— TASK OBJECTIVE —
Only the number is wanted: count the lines that contain "scene".

>>>>

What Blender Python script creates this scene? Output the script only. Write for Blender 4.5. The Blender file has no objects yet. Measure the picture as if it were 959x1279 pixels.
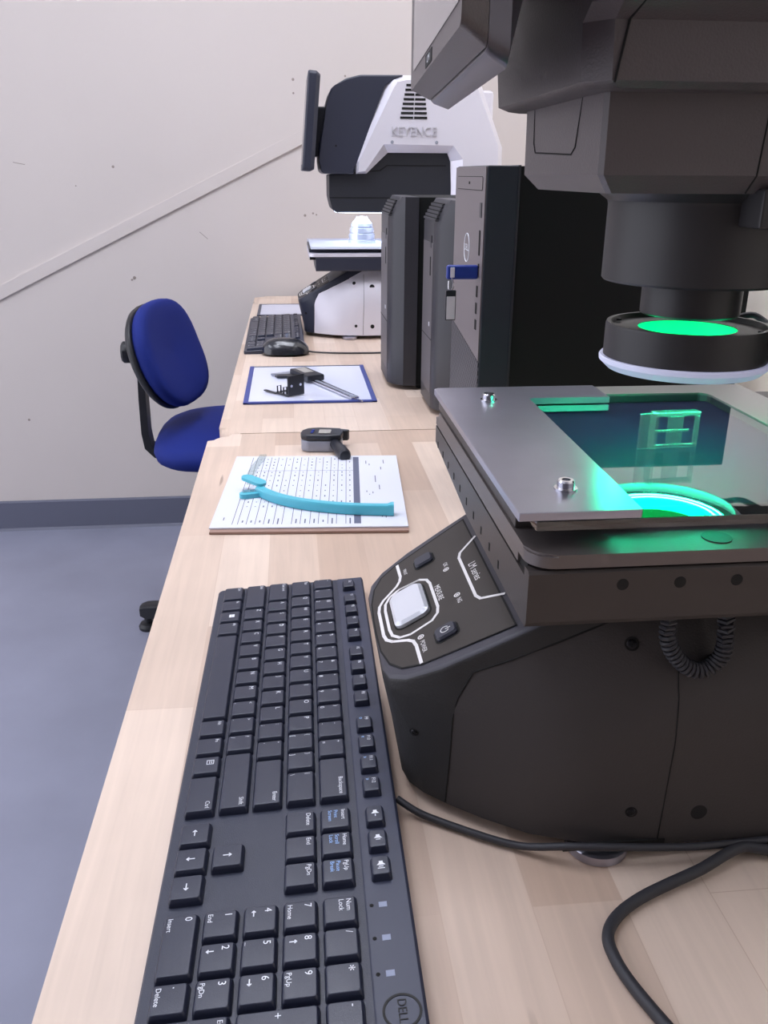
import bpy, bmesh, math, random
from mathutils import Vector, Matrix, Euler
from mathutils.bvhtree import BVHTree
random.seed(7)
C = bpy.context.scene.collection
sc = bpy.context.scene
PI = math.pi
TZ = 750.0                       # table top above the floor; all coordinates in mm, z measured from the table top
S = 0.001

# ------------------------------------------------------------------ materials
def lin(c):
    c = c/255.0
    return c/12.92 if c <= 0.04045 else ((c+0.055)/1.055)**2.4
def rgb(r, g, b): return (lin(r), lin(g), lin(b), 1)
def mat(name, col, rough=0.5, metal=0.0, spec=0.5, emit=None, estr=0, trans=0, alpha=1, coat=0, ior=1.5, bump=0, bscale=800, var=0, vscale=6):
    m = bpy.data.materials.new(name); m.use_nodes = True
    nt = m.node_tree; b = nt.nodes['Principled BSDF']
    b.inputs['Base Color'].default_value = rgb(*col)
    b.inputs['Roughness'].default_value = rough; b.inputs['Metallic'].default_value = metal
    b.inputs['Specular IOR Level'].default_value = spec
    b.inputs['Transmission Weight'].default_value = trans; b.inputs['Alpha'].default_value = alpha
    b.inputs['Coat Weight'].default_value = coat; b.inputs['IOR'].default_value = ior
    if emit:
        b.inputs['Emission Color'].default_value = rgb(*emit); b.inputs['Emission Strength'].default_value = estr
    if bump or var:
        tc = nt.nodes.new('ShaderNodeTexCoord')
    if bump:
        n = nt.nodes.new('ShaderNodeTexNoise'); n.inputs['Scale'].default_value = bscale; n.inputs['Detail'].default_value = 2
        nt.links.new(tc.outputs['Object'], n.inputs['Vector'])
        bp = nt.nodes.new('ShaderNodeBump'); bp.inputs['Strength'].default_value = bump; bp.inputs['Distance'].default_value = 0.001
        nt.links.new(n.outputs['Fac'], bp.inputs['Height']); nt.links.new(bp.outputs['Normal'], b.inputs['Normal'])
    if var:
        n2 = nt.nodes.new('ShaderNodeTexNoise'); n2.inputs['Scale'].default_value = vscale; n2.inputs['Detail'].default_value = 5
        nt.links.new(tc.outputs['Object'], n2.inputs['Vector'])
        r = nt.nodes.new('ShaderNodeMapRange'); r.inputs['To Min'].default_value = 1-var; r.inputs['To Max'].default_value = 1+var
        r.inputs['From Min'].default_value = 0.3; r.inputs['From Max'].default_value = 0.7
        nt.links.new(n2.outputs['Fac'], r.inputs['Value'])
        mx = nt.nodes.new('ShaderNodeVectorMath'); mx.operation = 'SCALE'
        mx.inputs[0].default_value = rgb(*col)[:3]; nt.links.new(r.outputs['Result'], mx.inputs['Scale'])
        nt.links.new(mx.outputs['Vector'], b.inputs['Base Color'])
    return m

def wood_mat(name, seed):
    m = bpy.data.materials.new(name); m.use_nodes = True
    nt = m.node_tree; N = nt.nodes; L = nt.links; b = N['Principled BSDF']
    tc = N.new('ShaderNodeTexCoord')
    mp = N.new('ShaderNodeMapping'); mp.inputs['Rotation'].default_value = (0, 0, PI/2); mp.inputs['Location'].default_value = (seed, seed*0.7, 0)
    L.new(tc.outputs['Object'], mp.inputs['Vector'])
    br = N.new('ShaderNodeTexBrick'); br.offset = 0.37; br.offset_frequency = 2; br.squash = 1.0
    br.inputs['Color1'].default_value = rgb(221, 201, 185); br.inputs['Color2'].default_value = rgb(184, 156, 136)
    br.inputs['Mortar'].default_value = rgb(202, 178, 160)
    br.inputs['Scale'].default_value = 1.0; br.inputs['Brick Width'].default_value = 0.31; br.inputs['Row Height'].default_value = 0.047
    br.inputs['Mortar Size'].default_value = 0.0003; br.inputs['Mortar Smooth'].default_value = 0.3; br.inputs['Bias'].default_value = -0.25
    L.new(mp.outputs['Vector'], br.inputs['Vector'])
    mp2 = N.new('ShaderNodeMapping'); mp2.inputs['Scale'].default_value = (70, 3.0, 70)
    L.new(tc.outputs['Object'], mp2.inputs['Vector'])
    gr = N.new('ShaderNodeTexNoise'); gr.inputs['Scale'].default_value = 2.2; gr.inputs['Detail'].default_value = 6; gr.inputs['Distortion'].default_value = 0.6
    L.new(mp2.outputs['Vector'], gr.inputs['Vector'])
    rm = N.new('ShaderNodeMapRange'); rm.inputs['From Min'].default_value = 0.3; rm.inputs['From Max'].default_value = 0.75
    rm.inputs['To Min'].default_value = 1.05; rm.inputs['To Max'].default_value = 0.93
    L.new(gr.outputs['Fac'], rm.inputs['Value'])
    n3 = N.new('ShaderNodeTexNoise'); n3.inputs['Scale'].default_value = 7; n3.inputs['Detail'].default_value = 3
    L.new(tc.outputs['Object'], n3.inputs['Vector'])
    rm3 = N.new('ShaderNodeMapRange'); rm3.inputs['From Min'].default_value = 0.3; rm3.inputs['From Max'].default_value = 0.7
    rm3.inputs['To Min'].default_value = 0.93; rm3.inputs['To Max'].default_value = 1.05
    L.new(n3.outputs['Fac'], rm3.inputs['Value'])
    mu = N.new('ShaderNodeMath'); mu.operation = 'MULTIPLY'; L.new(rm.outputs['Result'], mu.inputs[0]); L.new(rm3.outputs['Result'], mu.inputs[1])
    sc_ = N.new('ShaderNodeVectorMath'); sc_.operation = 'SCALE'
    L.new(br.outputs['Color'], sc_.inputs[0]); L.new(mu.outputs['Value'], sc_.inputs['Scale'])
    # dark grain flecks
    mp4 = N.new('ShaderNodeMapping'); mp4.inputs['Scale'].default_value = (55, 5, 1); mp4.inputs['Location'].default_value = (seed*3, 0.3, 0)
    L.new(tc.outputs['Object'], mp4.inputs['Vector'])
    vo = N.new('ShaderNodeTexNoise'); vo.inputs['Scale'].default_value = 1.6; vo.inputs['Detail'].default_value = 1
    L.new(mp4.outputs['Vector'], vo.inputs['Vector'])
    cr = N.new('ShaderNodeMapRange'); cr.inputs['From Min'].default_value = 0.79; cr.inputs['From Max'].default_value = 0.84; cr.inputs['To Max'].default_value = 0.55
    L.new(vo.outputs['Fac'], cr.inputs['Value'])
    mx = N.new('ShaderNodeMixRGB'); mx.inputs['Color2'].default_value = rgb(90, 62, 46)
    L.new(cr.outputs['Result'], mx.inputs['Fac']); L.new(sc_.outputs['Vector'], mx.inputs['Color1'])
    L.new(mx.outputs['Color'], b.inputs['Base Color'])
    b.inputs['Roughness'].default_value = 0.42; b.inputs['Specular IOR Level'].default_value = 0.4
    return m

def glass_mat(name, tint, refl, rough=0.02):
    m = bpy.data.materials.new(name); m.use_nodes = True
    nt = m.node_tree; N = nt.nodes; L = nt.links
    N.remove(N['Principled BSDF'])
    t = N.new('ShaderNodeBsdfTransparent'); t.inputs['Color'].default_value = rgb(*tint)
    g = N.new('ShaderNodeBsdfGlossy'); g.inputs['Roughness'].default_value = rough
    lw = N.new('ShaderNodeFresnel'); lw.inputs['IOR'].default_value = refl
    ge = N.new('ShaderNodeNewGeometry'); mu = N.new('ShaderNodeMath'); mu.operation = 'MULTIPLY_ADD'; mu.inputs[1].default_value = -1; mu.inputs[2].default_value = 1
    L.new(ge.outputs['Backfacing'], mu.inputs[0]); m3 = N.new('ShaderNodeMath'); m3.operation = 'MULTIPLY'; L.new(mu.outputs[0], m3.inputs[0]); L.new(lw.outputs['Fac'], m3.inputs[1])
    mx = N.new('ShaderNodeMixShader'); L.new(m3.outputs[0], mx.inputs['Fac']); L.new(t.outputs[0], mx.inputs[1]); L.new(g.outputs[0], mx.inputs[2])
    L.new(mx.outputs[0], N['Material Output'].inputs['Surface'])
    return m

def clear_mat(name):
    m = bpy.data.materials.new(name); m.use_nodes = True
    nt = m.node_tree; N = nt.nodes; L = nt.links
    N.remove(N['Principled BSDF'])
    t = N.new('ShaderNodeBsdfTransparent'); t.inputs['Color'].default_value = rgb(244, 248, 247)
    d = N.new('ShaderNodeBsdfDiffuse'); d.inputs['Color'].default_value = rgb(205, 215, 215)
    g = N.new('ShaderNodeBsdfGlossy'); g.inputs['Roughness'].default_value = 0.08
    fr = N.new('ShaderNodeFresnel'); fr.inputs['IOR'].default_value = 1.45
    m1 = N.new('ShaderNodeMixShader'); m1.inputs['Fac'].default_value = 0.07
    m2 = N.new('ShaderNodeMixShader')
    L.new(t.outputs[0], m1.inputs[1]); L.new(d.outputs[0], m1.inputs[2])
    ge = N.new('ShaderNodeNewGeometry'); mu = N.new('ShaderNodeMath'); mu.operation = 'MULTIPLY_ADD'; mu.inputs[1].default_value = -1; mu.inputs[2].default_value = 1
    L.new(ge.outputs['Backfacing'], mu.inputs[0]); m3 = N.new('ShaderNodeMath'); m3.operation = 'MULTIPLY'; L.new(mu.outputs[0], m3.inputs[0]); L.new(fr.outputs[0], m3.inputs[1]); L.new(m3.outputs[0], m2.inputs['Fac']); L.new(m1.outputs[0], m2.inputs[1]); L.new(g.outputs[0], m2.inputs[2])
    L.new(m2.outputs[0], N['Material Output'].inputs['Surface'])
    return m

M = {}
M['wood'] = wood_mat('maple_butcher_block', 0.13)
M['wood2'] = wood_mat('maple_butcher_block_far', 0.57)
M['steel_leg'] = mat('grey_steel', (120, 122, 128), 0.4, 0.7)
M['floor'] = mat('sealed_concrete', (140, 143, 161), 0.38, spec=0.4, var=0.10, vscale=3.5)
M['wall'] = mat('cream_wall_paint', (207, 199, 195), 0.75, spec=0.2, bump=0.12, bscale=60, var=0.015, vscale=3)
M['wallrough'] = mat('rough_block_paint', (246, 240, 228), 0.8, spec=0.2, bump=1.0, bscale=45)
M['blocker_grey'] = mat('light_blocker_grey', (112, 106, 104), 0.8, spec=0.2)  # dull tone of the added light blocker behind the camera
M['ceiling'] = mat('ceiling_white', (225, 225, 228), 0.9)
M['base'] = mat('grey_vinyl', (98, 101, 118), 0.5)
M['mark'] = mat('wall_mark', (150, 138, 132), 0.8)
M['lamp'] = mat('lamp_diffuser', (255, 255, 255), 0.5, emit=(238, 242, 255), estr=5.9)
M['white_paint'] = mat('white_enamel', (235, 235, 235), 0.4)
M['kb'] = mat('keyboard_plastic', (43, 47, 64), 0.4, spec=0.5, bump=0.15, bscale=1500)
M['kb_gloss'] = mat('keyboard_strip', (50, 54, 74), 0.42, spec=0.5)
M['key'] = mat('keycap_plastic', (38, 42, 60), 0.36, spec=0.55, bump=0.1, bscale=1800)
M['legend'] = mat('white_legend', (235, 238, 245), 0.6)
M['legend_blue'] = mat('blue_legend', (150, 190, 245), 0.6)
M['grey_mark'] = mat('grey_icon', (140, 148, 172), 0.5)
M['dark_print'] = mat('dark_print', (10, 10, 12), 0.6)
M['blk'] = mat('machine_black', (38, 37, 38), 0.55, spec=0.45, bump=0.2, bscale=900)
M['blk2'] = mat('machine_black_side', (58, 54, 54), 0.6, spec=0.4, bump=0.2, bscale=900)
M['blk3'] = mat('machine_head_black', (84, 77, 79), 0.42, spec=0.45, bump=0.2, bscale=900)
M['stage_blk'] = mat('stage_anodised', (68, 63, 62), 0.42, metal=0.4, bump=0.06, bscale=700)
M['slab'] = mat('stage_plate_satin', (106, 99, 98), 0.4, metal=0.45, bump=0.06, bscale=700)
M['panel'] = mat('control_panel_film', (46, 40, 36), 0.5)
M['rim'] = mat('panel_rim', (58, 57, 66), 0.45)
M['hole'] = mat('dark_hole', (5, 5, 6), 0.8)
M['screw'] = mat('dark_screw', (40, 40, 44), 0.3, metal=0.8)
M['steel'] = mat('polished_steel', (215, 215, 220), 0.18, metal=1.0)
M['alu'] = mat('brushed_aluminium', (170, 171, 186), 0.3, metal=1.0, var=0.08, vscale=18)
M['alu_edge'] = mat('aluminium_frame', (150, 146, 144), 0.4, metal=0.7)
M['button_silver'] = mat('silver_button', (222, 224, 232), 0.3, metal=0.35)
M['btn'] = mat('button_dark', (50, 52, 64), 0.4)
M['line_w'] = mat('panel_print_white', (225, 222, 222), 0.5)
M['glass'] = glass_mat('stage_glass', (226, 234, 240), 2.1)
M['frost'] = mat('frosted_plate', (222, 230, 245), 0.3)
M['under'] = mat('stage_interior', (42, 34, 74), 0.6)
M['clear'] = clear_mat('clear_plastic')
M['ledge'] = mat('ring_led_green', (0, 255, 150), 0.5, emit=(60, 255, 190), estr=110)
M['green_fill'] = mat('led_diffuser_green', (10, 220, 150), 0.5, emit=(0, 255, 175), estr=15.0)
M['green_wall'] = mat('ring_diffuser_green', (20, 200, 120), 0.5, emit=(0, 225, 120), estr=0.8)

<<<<

— WRITTEN RESPONSE —
3